Nadszedł koniec jego życia. Dwadzieścia lat przedtem przepowiedział mu Pan
Bóg dzień śmierci. W ostatnich ośmiu dniach odczuwał święty okropne boleści
we wszystkich członkach. Kiedy ustały cierpienia, przyjął ostatnie Sakramenta
święte, położył się na swoje twarde łoże i oddał ducha swego Panu Bogu. Było
to dnia 22.marca roku 1487. Ciało świętego pochowano w Sakseln; nad jego
grobem działy się liczne cuda. Kościół święci pamięć św. Mikołaja albo 22.
albo 21. marca.
Nauka
Ku nauce niech nam służą następujące słowa świętego Mikołaja:
"Dzieci moje, nie zapominajcie nigdy o Bogu Wszechmogącym. Strzeżcie się,
byście Go nigdy nie obraziły grzechem; służcie Mu całem sercem i z wszystkich
sił swoich. Całe życie swoje ofiarujcie Bogu jako najwyższemu Panu swemu.

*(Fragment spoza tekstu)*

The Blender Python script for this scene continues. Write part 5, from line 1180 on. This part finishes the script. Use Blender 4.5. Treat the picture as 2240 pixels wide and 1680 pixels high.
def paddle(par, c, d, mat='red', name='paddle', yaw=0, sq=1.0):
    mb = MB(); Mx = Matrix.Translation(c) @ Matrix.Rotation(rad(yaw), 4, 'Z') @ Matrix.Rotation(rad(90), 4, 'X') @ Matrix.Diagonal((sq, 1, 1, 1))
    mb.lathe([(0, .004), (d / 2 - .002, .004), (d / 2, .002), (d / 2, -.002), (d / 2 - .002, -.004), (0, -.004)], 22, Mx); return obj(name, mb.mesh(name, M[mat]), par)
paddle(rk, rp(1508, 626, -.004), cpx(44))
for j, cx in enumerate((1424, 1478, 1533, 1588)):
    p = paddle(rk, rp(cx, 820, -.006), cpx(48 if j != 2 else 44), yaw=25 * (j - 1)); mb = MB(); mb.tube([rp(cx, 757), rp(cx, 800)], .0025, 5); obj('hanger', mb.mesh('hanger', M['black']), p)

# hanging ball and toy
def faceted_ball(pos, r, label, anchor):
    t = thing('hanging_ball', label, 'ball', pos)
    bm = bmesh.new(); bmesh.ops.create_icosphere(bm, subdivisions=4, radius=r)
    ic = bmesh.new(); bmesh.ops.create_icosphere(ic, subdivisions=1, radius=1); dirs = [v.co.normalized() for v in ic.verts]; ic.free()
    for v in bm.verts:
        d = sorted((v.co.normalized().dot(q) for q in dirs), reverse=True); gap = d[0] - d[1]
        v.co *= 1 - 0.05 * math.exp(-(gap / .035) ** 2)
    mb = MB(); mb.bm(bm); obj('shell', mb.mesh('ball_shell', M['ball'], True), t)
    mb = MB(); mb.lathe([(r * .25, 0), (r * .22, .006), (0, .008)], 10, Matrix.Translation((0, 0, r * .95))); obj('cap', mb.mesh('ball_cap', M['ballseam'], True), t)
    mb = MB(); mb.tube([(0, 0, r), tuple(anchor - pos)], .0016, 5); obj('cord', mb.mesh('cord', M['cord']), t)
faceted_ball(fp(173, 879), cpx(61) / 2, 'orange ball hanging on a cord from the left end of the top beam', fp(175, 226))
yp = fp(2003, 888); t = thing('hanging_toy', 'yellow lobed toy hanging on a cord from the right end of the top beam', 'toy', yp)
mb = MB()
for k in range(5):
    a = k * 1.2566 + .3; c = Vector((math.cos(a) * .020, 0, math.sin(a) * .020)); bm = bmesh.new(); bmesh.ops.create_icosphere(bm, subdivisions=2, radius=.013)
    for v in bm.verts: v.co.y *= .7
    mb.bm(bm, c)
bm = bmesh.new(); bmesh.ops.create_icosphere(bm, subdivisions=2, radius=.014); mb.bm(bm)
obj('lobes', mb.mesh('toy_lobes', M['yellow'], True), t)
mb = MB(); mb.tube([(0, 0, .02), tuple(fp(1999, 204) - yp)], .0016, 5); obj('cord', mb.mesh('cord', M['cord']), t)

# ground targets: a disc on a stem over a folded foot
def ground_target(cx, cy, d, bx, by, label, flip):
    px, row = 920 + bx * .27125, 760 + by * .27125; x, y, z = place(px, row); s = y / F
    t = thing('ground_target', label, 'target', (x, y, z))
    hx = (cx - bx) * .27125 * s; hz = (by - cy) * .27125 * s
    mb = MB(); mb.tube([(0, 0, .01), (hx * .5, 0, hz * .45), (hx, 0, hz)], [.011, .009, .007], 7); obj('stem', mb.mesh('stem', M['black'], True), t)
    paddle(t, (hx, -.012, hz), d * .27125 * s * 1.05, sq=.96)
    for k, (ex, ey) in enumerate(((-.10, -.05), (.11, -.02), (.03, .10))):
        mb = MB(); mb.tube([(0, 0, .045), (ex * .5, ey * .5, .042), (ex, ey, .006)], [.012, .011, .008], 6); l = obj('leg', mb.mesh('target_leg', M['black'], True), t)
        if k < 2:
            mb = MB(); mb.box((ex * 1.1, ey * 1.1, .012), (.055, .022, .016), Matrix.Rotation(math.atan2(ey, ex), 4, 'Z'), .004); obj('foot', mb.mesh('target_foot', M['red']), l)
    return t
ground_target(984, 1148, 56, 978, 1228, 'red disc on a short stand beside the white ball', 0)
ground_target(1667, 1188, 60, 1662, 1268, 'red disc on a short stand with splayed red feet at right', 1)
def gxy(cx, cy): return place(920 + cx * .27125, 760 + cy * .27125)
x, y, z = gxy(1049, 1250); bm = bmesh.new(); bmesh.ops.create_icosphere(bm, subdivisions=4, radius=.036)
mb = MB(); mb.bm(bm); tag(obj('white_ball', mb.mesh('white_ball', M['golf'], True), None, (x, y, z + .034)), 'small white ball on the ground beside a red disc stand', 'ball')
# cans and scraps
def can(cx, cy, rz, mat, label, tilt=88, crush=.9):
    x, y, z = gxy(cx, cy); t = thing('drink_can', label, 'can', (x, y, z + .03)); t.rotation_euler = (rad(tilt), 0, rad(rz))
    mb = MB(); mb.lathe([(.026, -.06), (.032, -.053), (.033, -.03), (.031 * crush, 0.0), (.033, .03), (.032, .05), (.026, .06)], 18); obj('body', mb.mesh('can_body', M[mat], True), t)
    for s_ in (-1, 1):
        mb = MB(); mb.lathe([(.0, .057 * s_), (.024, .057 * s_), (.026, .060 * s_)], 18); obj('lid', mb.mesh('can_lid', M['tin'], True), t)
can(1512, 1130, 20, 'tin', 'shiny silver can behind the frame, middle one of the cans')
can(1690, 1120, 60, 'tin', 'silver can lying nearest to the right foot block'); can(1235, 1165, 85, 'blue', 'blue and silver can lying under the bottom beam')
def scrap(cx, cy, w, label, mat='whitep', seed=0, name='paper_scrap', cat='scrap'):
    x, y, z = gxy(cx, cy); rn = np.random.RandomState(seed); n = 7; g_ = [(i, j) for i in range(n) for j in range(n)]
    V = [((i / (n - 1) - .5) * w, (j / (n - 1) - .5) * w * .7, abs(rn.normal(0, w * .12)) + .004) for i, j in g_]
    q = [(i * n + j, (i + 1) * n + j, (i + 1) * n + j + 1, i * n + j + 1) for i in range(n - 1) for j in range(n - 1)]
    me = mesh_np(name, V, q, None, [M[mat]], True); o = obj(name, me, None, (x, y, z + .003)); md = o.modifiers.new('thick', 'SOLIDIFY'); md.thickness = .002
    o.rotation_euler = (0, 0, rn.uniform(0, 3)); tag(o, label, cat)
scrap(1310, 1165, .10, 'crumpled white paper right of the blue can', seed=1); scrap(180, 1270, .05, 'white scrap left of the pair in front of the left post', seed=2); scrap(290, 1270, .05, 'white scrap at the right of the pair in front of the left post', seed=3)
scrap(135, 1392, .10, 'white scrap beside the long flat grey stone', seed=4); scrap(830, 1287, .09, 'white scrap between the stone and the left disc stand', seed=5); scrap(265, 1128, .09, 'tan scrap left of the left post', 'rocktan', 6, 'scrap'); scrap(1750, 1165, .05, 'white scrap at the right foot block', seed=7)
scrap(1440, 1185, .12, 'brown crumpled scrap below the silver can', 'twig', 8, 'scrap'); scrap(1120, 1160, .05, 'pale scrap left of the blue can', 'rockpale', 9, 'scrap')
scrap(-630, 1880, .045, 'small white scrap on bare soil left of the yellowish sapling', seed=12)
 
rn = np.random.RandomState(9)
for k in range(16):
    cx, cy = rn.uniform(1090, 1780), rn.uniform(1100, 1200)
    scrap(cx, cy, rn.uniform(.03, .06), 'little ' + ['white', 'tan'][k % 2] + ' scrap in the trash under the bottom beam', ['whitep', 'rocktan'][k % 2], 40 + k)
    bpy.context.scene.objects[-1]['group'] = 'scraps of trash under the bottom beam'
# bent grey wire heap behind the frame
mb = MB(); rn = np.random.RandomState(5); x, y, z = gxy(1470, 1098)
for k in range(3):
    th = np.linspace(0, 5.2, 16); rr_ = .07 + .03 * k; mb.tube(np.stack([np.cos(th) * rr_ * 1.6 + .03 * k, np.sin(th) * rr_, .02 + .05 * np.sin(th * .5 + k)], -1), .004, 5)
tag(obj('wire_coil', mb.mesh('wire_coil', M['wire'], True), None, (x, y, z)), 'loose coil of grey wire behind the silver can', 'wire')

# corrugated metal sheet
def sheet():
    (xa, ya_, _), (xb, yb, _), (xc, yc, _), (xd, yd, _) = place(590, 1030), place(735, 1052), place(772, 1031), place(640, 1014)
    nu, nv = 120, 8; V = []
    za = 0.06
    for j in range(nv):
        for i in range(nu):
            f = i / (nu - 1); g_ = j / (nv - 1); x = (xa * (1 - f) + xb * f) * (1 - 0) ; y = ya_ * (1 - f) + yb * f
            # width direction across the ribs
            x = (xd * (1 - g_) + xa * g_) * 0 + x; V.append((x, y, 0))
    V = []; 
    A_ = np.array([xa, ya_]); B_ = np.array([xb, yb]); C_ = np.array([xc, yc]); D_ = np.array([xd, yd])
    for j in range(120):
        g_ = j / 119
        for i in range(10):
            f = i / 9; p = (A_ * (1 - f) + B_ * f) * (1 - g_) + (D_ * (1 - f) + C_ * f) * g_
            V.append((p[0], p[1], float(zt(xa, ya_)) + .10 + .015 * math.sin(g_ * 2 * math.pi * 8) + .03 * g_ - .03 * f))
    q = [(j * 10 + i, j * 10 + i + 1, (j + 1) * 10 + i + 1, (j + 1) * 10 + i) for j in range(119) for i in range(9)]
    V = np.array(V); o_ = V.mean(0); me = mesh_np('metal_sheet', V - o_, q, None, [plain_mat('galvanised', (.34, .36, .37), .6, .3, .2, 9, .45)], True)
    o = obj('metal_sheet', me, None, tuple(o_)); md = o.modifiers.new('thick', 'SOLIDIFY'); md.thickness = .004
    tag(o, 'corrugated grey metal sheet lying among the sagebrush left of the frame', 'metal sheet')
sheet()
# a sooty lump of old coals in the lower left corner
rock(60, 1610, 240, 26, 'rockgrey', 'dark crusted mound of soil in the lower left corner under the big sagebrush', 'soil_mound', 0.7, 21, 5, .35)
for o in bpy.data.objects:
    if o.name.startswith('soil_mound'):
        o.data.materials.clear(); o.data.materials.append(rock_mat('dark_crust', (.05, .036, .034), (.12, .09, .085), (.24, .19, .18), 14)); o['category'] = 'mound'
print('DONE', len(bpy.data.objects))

Spełniajcie wolę Bożą, żyjąc wedle nauki Chrystusowej. Bóg dał wam życie,
tylko Bóg je może utrzymać i odebrać. Przedewszystkiem zaś bójcie się Boga i
żyjcie według przykazań Jego. Wystrzegajcie wszelkich niesnasek, zazdrości i
zemsty.
Miejcie we czci kapłanów Chrystusowych i żyjcie według ich nauki, choćby
one i mniej były dobre, i choćby kapłani wasi nie żyli według tych nauk,
które wam głoszą. Jak obojętną bowiem jest rzeczą, czy woda płynie przez
złote, czy srebrne, czy też drewniane naczynia, bo przez to się nie zmienia,
tak też nie zmieniają się dary i łaski Boże, czy przez ręce godnych, czy
niegodnych kapłanów spływają na serca wasze".
Inni święci z dnia 22. marca:
Św. Bazyli, kapłan-męczennik. - Św. Katarzyna z Genui, wdowa. - Św. Deogratias, biskup z Kartaginy. - Św. Lea, wdowa. - Św. Paweł, uczeń apostolski, biskup z Narbonne. - Św. Saturnin, męczennik. - Św. Epafrodyt, uczeń apostolski, biskup z Terracina. - Św. Oktawian, archidyakon. - Św. Afrodyzyusz, biskup z Bezieres. - ŚŚw. męczennice Kalinika i Bazylisa.